◆ **EXERCISE REQUIREMENTS**:
Set down, exactly as written, the lines from the top of the data to the line that holds "tag(mul.sheet(inner + [(22, 19.5)]", and omit the pictures.

--------

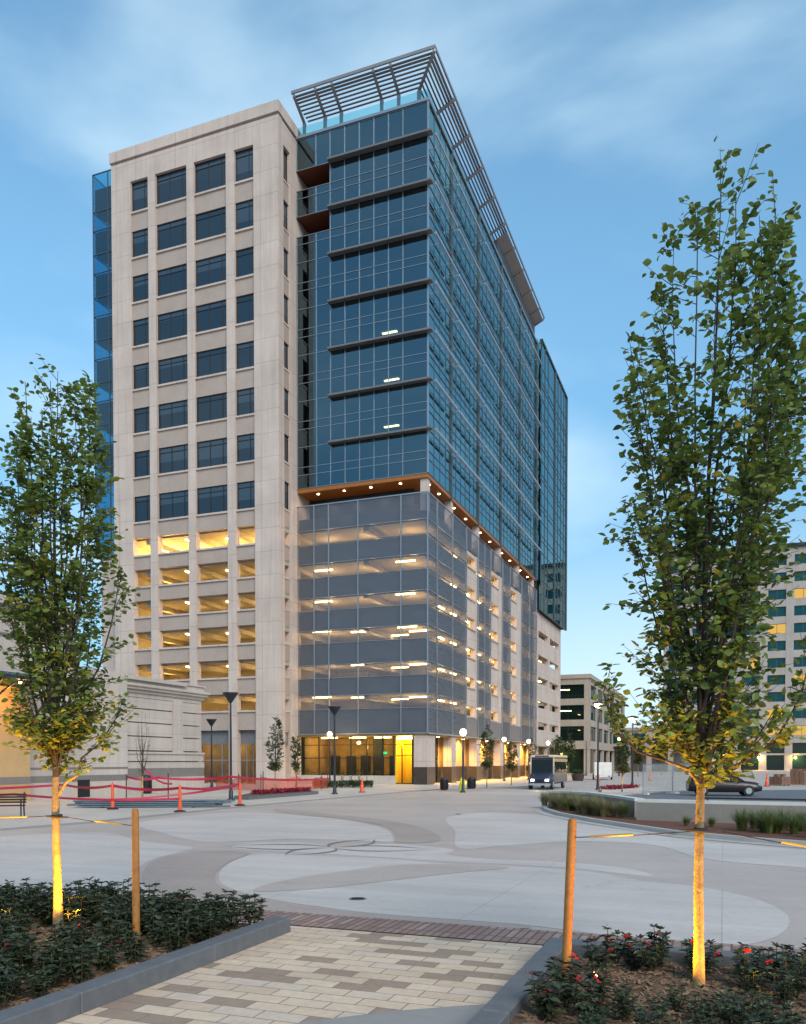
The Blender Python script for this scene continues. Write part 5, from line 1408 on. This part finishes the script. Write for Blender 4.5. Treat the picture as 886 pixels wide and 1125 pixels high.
MB().tube([(9.5, 26.35, .86), (12.1, 25.05, .86), (16.1, 23.05, .86), (22, 20, .86)], .03, 6).build('top_rail', M['black'], rail)
for x, y in ((9.6, 26.3), (12.1, 25.05), (16.1, 23.05)): MB().tube([(x, y, .77), (x, y, .86)], .02, 6).build('post', M['black'], rail)
kerb_pts = [(6.45, 37.2), (6.0, 36.2), (5.68, 33.5), (5.72, 31.0), (6.2, 27.58), (6.75, 25.2), (7.4, 22.6), (8.52, 20.8), (9.9, 19.0), (12, 17.2), (16, 15)]
kk = [tuple(p) for p in kerb_pts]
kmb = MB()
for i in range(len(kk) - 1):
    a = Vector(kk[i]); b = Vector(kk[i + 1]); d = (b - a).normalized(); n = Vector((-d.y, d.x))
    na = n if i == 0 else ((Vector(kk[i + 1]) - Vector(kk[i - 1])).normalized()); na = Vector((-na.y, na.x)) if i else n
    nb = (Vector(kk[min(i + 2, len(kk) - 1)]) - a).normalized(); nb = Vector((-nb.y, nb.x))
    kmb.loft([[(*(a), z), (*(b), z), (*(b + nb * .17), z), (*(a + na * .17), z)] for z in (-.1, .13)])
tag(kmb.build('median_kerb', M['kerbC']), kind='structure')
gut = MB()
for i in range(len(kk) - 1):
    a = Vector(kk[i]); b = Vector(kk[i + 1]); d = (b - a).normalized(); n = Vector((-d.y, d.x))
    gut.quad((*(a - n * .4), .0145), (*(b - n * .4), .0145), (*b, .0145), (*a, .0145))
tag(gut.build('gutter', M['kerbC']), kind='structure')
mul = MB(); inner = [(6.5, 36.2), (5.9, 33.5), (5.95, 31.0), (6.4, 27.6), (6.95, 25.2), (7.6, 22.7), (8.7, 20.95), (10.05, 19.2), (12.1, 17.4), (16, 15.2)]
tag(mul.sheet(inner + [(22, 19.5)] + [(p[0] - .02, p[1] - .02) for p in front[::-1]] + [(7.9, 28.3), (7.7, 31.5), (7.45, 34.2), (6.7, 35.7)], .11).build('median_mulch', M['redmulch']), kind='structure')

def grass_proto(seed, h, n, dry):
    rg = np.random.default_rng(seed); mb = MB(); tone = []
    for _ in range(n):
        a = rg.uniform(0, 6.28); r = rg.uniform(0, .07); L = h * rg.uniform(.6, 1.1); sp = rg.uniform(.1, .75) * h
        p0 = Vector((math.cos(a) * r, math.sin(a) * r, 0)); d = Vector((math.cos(a), math.sin(a), 0)); s = Vector((-d.y, d.x, 0)) * rg.uniform(.003, .006)
        pts = [p0 + d * sp * u ** 2 + Vector((0, 0, L * (u - .35 * u * u * (sp / h)))) for u in (0, .4, .75, 1)]
        vs = []
        for k, p in enumerate(pts):
            ww = s * (1 - .3 * k); vs += [p - ww, p + ww]
        mb.add([tuple(v) for v in vs], [(0, 1, 3, 2), (2, 3, 5, 4), (4, 5, 7, 6)]); tone += [rg.uniform(0, 1)] * 8
    me_o = mb.build('grass_clump', M['grassd' if dry else 'grassb'])
    at = me_o.data.attributes.new('tone', 'FLOAT', 'POINT'); at.data.foreach_set('value', tone)
    return me_o
gA = [grass_proto(70 + k, .55, 420, True) for k in range(2)]; gB = [grass_proto(80 + k, .46, 420, False) for k in range(3)]
usedg = set()
def put_grass(protos, x, y, s, label, group):
    p = random.choice(protos)
    if p.name in usedg: o = p.copy(); COL.objects.link(o)
    else: usedg.add(p.name); o = p
    o.location = (x, y, .11); o.rotation_euler = (0, 0, random.uniform(0, 6.28)); o.scale = (s, s, s); tag(o, label, 'grass clump', group)
def along(pts, u):
    d = [math.dist(a, b) for a, b in zip(pts[:-1], pts[1:])]; tot = sum(d); s = u * tot
    for k, L in enumerate(d):
        if s <= L: f = s / L; return (pts[k][0] + (pts[k + 1][0] - pts[k][0]) * f, pts[k][1] + (pts[k + 1][1] - pts[k][1]) * f)
        s -= L
    return pts[-1]
for k in range(36):
    x, y = along([(6.5, 36.0), (6.75, 33.0), (6.95, 30.5), (7.25, 28.0)], (k + .5) / 36)
    put_grass(gA + gB[:1], x + random.uniform(-.5, .3), y + random.uniform(-.2, .2), random.uniform(1.0, 1.4), 'tufted ornamental grass before the far, left section of the retaining wall', 'grasses by the left wall section')
for k in range(44):
    x, y = along([(9.6, 23.9), (12.2, 21.6), (16.5, 18.6)], (k % 22 + .5) / 22)
    if k >= 22: x, y = x - .5, y - 1.0
    put_grass(gB, x + random.uniform(-.25, .25), y + random.uniform(-.3, .3), random.uniform(1.1, 1.55), 'green grass tuft before the near, right section of the retaining wall', 'grasses by the right wall section')
for x, y, s, l in ((8.35, 24.6, .75, 'small lone green tuft in red mulch, left one of two near the wall corner'), (8.95, 24.2, .75, 'small lone green tuft in red mulch, right one of two near the wall corner')): put_grass(gB, x, y, s, l, None)
for k in range(9): put_grass(gB, 10.2 + k * .62, 20.9 - k * .42 + random.uniform(-.2, .2), random.uniform(1.0, 1.4), 'green grass tuft before the near, right section of the retaining wall', 'grasses by the right wall section')

# red flower strip behind the wall
rs = thing('flower_strip_kerb', 'kerbed strip of red flowers behind the retaining wall', 'planter', (0, 0, 0))
MB().prism([(13.0, 54.6), (16.4, 56.5), (18.2, 61), (17.2, 61.5), (13.2, 56.4)], .0, .16).build('kerb_stone', M['kerbC'], rs)
leafy('red_flowers', 'low red flowers in the strip below the lit lamp behind the wall', 'flowers', [(13.2 + .6 * k, 14.2 + .6 * k, 55.2 + .8 * k, 56.4 + .8 * k, .15, .36) for k in range(5)], 260, M['redflow'], .12, kind='stuff')
# fence panels
fp = [(14.6, 50.8), (17.0, 52.6), (19.4, 54.4), (21.8, 55.5)]
for k, (a, b) in enumerate(zip(fp[:-1], fp[1:])):
    t = thing('fence_panel', ['grey mesh site fence panel nearest the red flower strip', 'middle grey mesh site fence panel behind the retaining wall', 'grey mesh site fence panel nearest the parked car'][k], 'fence panel', (a[0], a[1], 0), math.atan2(b[1] - a[1], b[0] - a[0]))
    L = math.dist(a, b) - .06
    MB().tube([(0, 0, 0), (0, 0, 1.85)], .025, 6).tube([(L, 0, 0), (L, 0, 1.85)], .025, 6).tube([(0, 0, 1.85), (L, 0, 1.85)], .022, 6).tube([(0, 0, .15), (L, 0, .15)], .022, 6).build('frame', M['alu'], t)
    MB().quad((.03, 0, .15), (L - .03, 0, .15), (L - .03, 0, 1.83), (.03, 0, 1.83)).build('mesh', M['fence'], t)
    for x in (.1, L - .1): MB().bbox(x - .1, x + .1, -.35, .35, 0, .12).build('foot', M['walltop'], t)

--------

◆ **WRITTEN RESPONSE**:
The Blender Python script for this scene continues. Write part 5, from line 1408 on. This part finishes the script. Write for Blender 4.5. Treat the picture as 886 pixels wide and 1125 pixels high.
MB().tube([(9.5, 26.35, .86), (12.1, 25.05, .86), (16.1, 23.05, .86), (22, 20, .86)], .03, 6).build('top_rail', M['black'], rail)
for x, y in ((9.6, 26.3), (12.1, 25.05), (16.1, 23.05)): MB().tube([(x, y, .77), (x, y, .86)], .02, 6).build('post', M['black'], rail)
kerb_pts = [(6.45, 37.2), (6.0, 36.2), (5.68, 33.5), (5.72, 31.0), (6.2, 27.58), (6.75, 25.2), (7.4, 22.6), (8.52, 20.8), (9.9, 19.0), (12, 17.2), (16, 15)]
kk = [tuple(p) for p in kerb_pts]
kmb = MB()
for i in range(len(kk) - 1):
    a = Vector(kk[i]); b = Vector(kk[i + 1]); d = (b - a).normalized(); n = Vector((-d.y, d.x))
    na = n if i == 0 else ((Vector(kk[i + 1]) - Vector(kk[i - 1])).normalized()); na = Vector((-na.y, na.x)) if i else n
    nb = (Vector(kk[min(i + 2, len(kk) - 1)]) - a).normalized(); nb = Vector((-nb.y, nb.x))
    kmb.loft([[(*(a), z), (*(b), z), (*(b + nb * .17), z), (*(a + na * .17), z)] for z in (-.1, .13)])
tag(kmb.build('median_kerb', M['kerbC']), kind='structure')
gut = MB()
for i in range(len(kk) - 1):
    a = Vector(kk[i]); b = Vector(kk[i + 1]); d = (b - a).normalized(); n = Vector((-d.y, d.x))
    gut.quad((*(a - n * .4), .0145), (*(b - n * .4), .0145), (*b, .0145), (*a, .0145))
tag(gut.build('gutter', M['kerbC']), kind='structure')
mul = MB(); inner = [(6.5, 36.2), (5.9, 33.5), (5.95, 31.0), (6.4, 27.6), (6.95, 25.2), (7.6, 22.7), (8.7, 20.95), (10.05, 19.2), (12.1, 17.4), (16, 15.2)]
tag(mul.sheet(inner + [(22, 19.5)] + [(p[0] - .02, p[1] - .02) for p in front[::-1]] + [(7.9, 28.3), (7.7, 31.5), (7.45, 34.2), (6.7, 35.7)], .11).build('median_mulch', M['redmulch']), kind='structure')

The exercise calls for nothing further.